When many of our community were gathered together last Wednesday evening at the corner of Ella Street and Rebecca Avenue, we sought to share a time of grieving and healing.  We stood near the site of the horrific murder of one of God’s children, Kia Johnson, and the murderous removal of her baby from her womb. We needed to pray together, hold each other, and draw our strength and healing from God.

 

In that situation I could not dismissively say, “All things work together for good…”  That seems too passive and dismissive.
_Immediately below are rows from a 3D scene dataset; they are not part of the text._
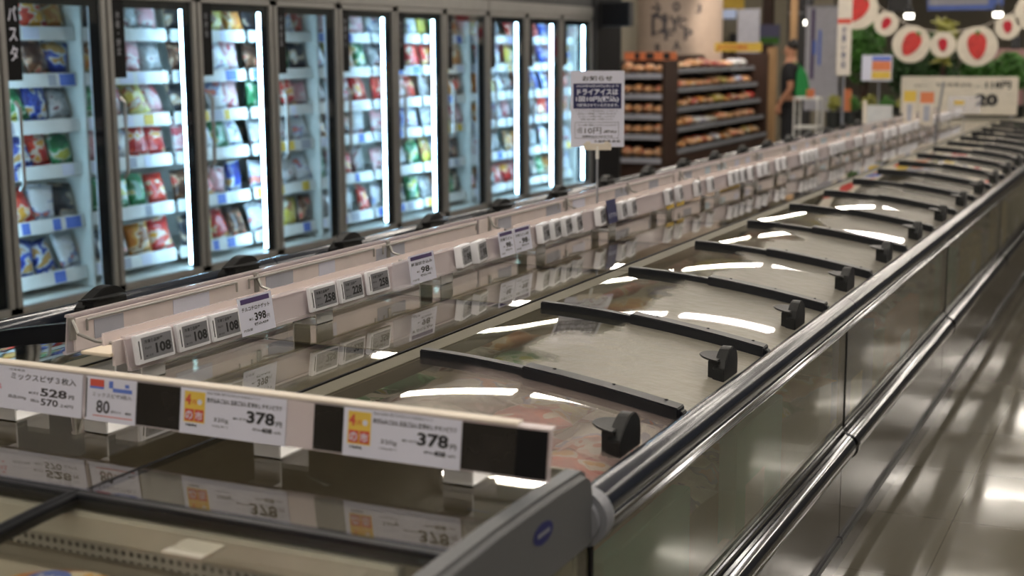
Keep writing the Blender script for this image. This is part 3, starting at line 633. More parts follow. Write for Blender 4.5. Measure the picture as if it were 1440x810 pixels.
def big_card(label, x0, x1, kind):
    ro = (x0, 1.893, z0+0.004); F = Face(ro, (1, 0, 0), FU, ro); w = x1-x0; h = 0.080
    r = root('price_card', label, 'price card', ro, 'big price cards on the front label rail')
    q = F.mb(); F.rect(q, 0, -0.003, w, h, 0.0026, 0.001); q.build('card', 'paper', r)
    D = 0.0034; q = F.mb()
    if kind == 'pizza':
        F.text(q, 'ミックスピザ３枚入', w*0.38, h*0.68, w*0.57, h*0.16, D, 0.008); F.text(q, '528', w*0.645, h*0.36, w*0.23, h*0.19, D, 0.03); F.text(q, '円', w*0.89, h*0.37, w*0.045, h*0.09, D, 0.03)
        F.text(q, '本体価格', w*0.54, h*0.38, w*0.09, h*0.06, D, 0.02); F.text(q, '税込', w*0.56, h*0.20, w*0.08, h*0.07, D); F.text(q, '570', w*0.65, h*0.15, w*0.15, h*0.16, D, 0.02); F.text(q, '.24円', w*0.81, h*0.16, w*0.12, h*0.07, D)
        F.text(q, '商品300g', w*0.36, h*0.22, w*0.16, h*0.09, D); F.text(q, '冷凍食品', w*0.36, h*0.88, w*0.14, h*0.05, D); q.build('lettering', 'greyink', r)
        q = F.mb(); rr_ = random.Random(3)
        for k_ in range(26):
            a_ = rr_.uniform(0, 2*PI); F.ellipse(q, w*(0.16+0.14*math.cos(a_)*rr_.random()), h*(0.5+0.42*math.sin(a_)*rr_.random()), 0.004, 0.0025, D-0.0006, 8)
        q.build('pink_flower_print', 'pinkink', r)
    elif kind == '80':
        F.text(q, 'ミックスピザ3枚入', w*0.14, h*0.52, w*0.78, h*0.10, D); F.text(q, '80', w*0.22, h*0.15, w*0.27, h*0.30, D, 0.02)
        F.text(q, 'ポイント', w*0.52, h*0.18, w*0.20, h*0.07, D, 0.02); F.text(q, '4/24', w*0.80, h*0.18, w*0.12, h*0.06, D, 0.02); q.build('lettering', 'greyink', r)
        q = F.mb(); F.rect(q, w*0.08, h*0.73, w*0.28, h*0.18, D); F.rect(q, w*0.16, h*0.08, w*0.78, h*0.018, D); q.build('red_badge', 'redink', r)
        q = F.mb(); F.rect(q, w*0.08, h*0.70, w*0.28, h*0.05, D+0.0003); F.rect(q, w*0.46, h*0.74, w*0.08, h*0.16, D); F.rect(q, w*0.78, h*0.78, w*0.08, h*0.08, D); F.rect(q, w*0.54, h*0.66, w*0.38, h*0.09, D); q.build('blue_badge', 'skyblue', r)
        q = F.mb(); F.rect(q, w*0.0, h*0.02, w*0.02, h*0.9, D); q.build('dark_edge', 'ink', r)
    else:
        F.text(q, '商品の品質に関するお知らせ 冷凍食品よりどり', w*0.26, h*0.88, w*0.50, h*0.05, D); F.text(q, '炊き込みごはん 五目ごはん 鶏釜めし チキンピラフ', w*0.26, h*0.70, w*0.70, h*0.11, D, 0.02)
        F.text(q, '378', w*0.64, h*0.36, w*0.26, h*0.27, D, 0.035); F.text(q, '円', w*0.915, h*0.36, w*0.05, h*0.11, D, 0.02); F.text(q, '本体価格', w*0.51, h*0.40, w*0.13, h*0.05, D, 0.03)
        F.text(q, '税込', w*0.70, h*0.22, w*0.08, h*0.05, D, 0.02); F.text(q, '408', w*0.78, h*0.19, w*0.10, h*0.11, D, 0.03); F.text(q, '.24円', w*0.89, h*0.20, w*0.07, h*0.05, D, 0.02)
        F.text(q, '320g', w*0.33, h*0.28, w*0.14, h*0.11, D); F.text(q, '100g当り', w*0.32, h*0.18, w*0.15, h*0.05, D); F.text(q, '対象商品', w*0.06, h*0.13, w*0.11, h*0.06, D, 0.02); q.build('lettering', 'ink', r)
        q = F.mb(); F.rect(q, w*0.04, h*0.22, w*0.20, h*0.68, D-0.0006); bd = q.build('yellow_badge', 'yellow', r)
        q = F.mb(); F.text(q, '4', w*0.05, h*0.60, w*0.055, h*0.24, D, 0.04); F.text(q, '月', w*0.115, h*0.62, w*0.04, h*0.10, D); F.rect(q, w*0.05, h*0.25, w*0.085, h*0.26, D-0.0002); F.rect(q, w*0.145, h*0.25, w*0.085, h*0.26, D-0.0002); q.build('red_print', 'redink', bd)
        q = F.mb(); F.text(q, 'の', w*0.057, h*0.28, w*0.070, h*0.19, D+0.0004, 0.02); F.text(q, '市', w*0.152, h*0.28, w*0.070, h*0.19, D+0.0004, 0.02); F.ellipse(q, w*0.19, h*0.68, w*0.022, h*0.06, D); q.build('white_print', 'paper', bd)
    return r
big_card('large white price card reading 528 for a three-pizza pack', X_(-1.887), X_(-1.631), 'pizza')
big_card('small white points card reading 80 with red and blue badges', X_(-1.622), X_(-1.516), '80')
big_card('white price card reading 378 with yellow badge, next to the 80 card', X_(-1.425), X_(-1.220), '378')
big_card('white price card reading 378 at the dark end of the front rail', X_(-1.115), X_(-0.913), '378b')

# ---------------------------------------------------------------- packaged food
def pillow(name, w, l, h, m, crimp=0.012, seed=0, n=7):
    """pillow pouch lying in XY, crimped at both ends"""
    rr = random.Random(seed); vs = []; fs = []
    def zt(i, j):
        u = i/n*2-1; v = j/n*2-1
        return h*(max(0, 1-abs(u)**2.6)**0.6)*(max(0, 1-abs(v)**3)**0.7)
    idx = {}
    for s in (1, -1):
        for i in range(n+1):
            for j in range(n+1):
                u = i/n*2-1; v = j/n*2-1
                edge = i in (0, n) or j in (0, n)
                if edge and s < 0: idx[(s, i, j)] = idx[(1, i, j)]; continue
                idx[(s, i, j)] = len(vs)
                k = 1-0.06*(1-abs(v)) if abs(u) == 1 else 1
                vs.append((u*w/2*k, v*l/2, h*0.5+s*zt(i, j)*0.5+(0 if edge else rr.uniform(-1, 1)*h*0.07)))
        for i in range(n):
            for j in range(n):
                q = (idx[(s, i, j)], idx[(s, i+1, j)], idx[(s, i+1, j+1)], idx[(s, i, j+1)])
                fs.append(q if s > 0 else q[::-1])
    c = crimp; hh = h*0.5
    for sg in (-1, 1):
        b0 = len(vs); vs += [(-w/2, sg*l/2, hh-0.001), (w/2, sg*l/2, hh-0.001), (w/2, sg*(l/2+c), hh-0.001), (-w/2, sg*(l/2+c), hh-0.001),
                             (-w/2, sg*l/2, hh+0.001), (w/2, sg*l/2, hh+0.001), (w/2, sg*(l/2+c), hh+0.001), (-w/2, sg*(l/2+c), hh+0.001)]
        fs += [tuple(b0+i for i in f) for f in ((0, 3, 2, 1), (4, 5, 6, 7), (0, 1, 5, 4), (1, 2, 6, 5), (2, 3, 7, 6), (3, 0, 4, 7))]
    me = bpy.data.meshes.new(name); me.from_pydata(vs, [], fs); me.update(); me.materials.append(m)
    for p in me.polygons: p.use_smooth = True
    return me
FLAT = [pillow('frozen_food_bag', 0.19, 0.24, 0.06, ARTS[0][1], seed=i) for i in range(3)]
UP = [pillow('frozen_meal_pack', 0.145, 0.20, 0.055, ARTS[0][1], seed=10+i) for i in range(3)]
def put(me, name, m, loc, rot, label, cat, group, scale=(1, 1, 1)):
    o = bpy.data.objects.new(name, me); COL.objects.link(o); swap(o, m); o.location = loc; o.rotation_euler = rot; o.scale = scale
    return tag(o, label, cat, group)
rr = random.Random(11)
# bags lying under the right-hand lids
lidcols = [['silver', 'pink', 'red', 'white'], ['blue', 'yellow', 'white'], ['orange', 'green', 'brown'], ['pink', 'silver', 'brown'], ['white', 'red', 'silver']]
pos_x = ['beside the spine', 'in the middle', 'by the outer rail']
for L_ in range(18):
    y0 = Y0+L_*LP; cols = lidcols[L_ % 5] if L_ < 5 else None
    nx, ny = (3, 3) if L_ < 9 else (2, 2)
    if L_ == 0: nx, ny = 3, 4
    for i in range(nx):
        for j in range(ny):
            c = rr.choice(cols) if cols else rr.choice([a for a, _ in ARTS]); c = {'brown': 'dark brown'}.get(c, c)
            x = -1.43+i*(0.41/(nx-1)) + rr.uniform(-.015, .015); yy = y0+0.12+j*((LP-0.24)/(ny-1)) + rr.uniform(-.01, .01)
            z = 0.70-0.035*i*(3/nx)+rr.uniform(-0.012, 0.012) if L_ else 0.800-0.022*i
            put(rr.choice(FLAT), 'frozen_food_bag', ARTD[c], (x, yy, z-(0.06 if L_ else 0.0)), (rr.uniform(-.15, .15), rr.uniform(-.1, .2), rr.uniform(-.5, .5)),
                f'{c} frozen food bag under the {ORD[L_]} sliding lid, {"near row" if j == 0 else ("far row" if j == ny-1 else ("middle row" if ny == 3 else ["", "second row", "third row"][j]))}, {pos_x[i] if nx == 3 else pos_x[i*2]}', 'frozen food', f'frozen food bags under the {ORD[L_]} sliding lid')
# frozen food under the flat centre panes
for L_ in range(9):
    y0 = Y0+L_*LP
    for i in range(2):
        for j in range(2):
            c = rr.choice(['yellow', 'orange', 'green', 'white', 'silver']) if L_ < 3 else rr.choice([a for a, _ in ARTS])
            put(rr.choice(FLAT), 'frozen_food_bag', ARTD[c], (-1.70-0.24*i, y0+0.17+0.33*j, 0.66+rr.uniform(-.01, .01)), (rr.uniform(-.1, .1), rr.uniform(-.1, .1), rr.uniform(-.4, .4)),
                f'{c} frozen food bag under the {ORD[L_]} flat centre pane, {["near", "far"][j]} side, {["beside the spine", "below the label rail"][i]}', 'frozen food', f'frozen food bags under the {ORD[L_]} centre pane')
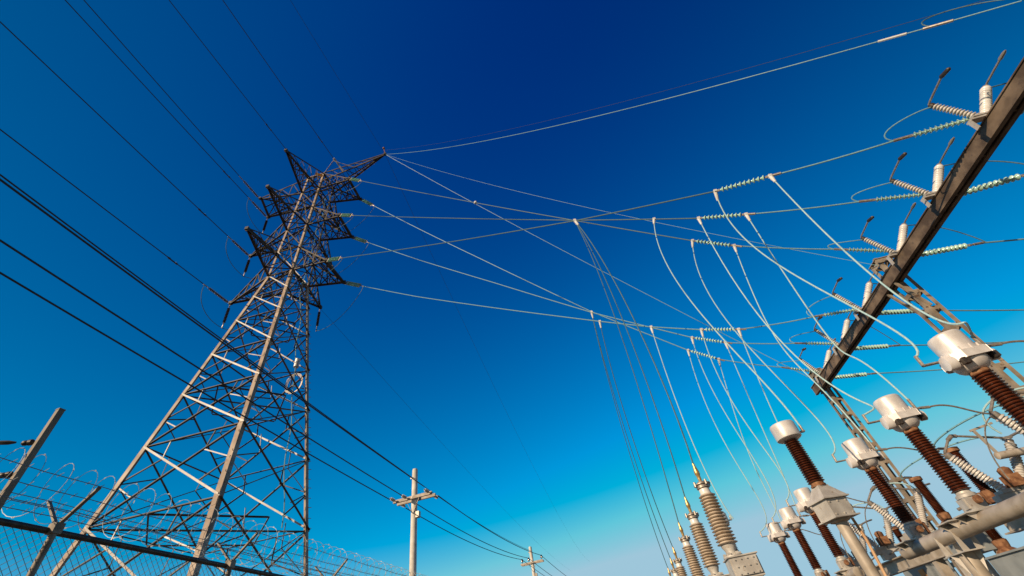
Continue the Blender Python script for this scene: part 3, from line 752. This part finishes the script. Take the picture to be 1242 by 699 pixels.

What made sense to me and what makes sense to me is that God calls us not to accept this tragedy but to encounter it, experience it and work to bring healing and to salvage some good and redemption from it.  With God’s strength we are called to embrace each other in our pain and to work to create a stronger community so that these tragedies will not happen. Amidst a feeling of helplessness, we feel and hear God call us into a partnership in which God is our strength and our guide. We pray that our partnership will bring healing far beyond our knowing. We cannot do it alone but only with God’s help.

 

As I may have shared at some other time, I find great meaning in the story of Corry Ten Boom.  During World War II she and her sister lived their faith by hiding Jews from the Nazis in Holland.  They were caught and sent to a death camp.  Her sister was killed, but miraculously, Corry survived.  After the war, she spoke to Christian gatherings about her experience.  After one such appearance, she was greeting people and suddenly in front of her stood one of the Nazi prison guards who had taken part in her torment.  He looked her in the eye and said, “Fraulein, thank you, thank you for your forgiveness and for introducing me to God’s love.”  Then he thrust forth his hand to shake hers.  But Corry’s body froze.  She remembers praying, “Lord I cannot touch this man.  I will need your help to move beyond this moment. Lord, be my strength right now.”  Then she felt an amazing power flow through her.  It was the power of God’s presence and love.  Her frozen arm was released and enabled to greet him and to shake his hand in Christian love.  That’s a partnership with God: she could not do that on her own but only by God’s enabling love.

 

St. Paul urges us to invite that power into our lives and to invite that power to be at work in us and through us. Isn’t it a fantastic assurance to feel that connection and to know that as we can live in partnership with Christ, and that something great - even divine - is at work in us and through us?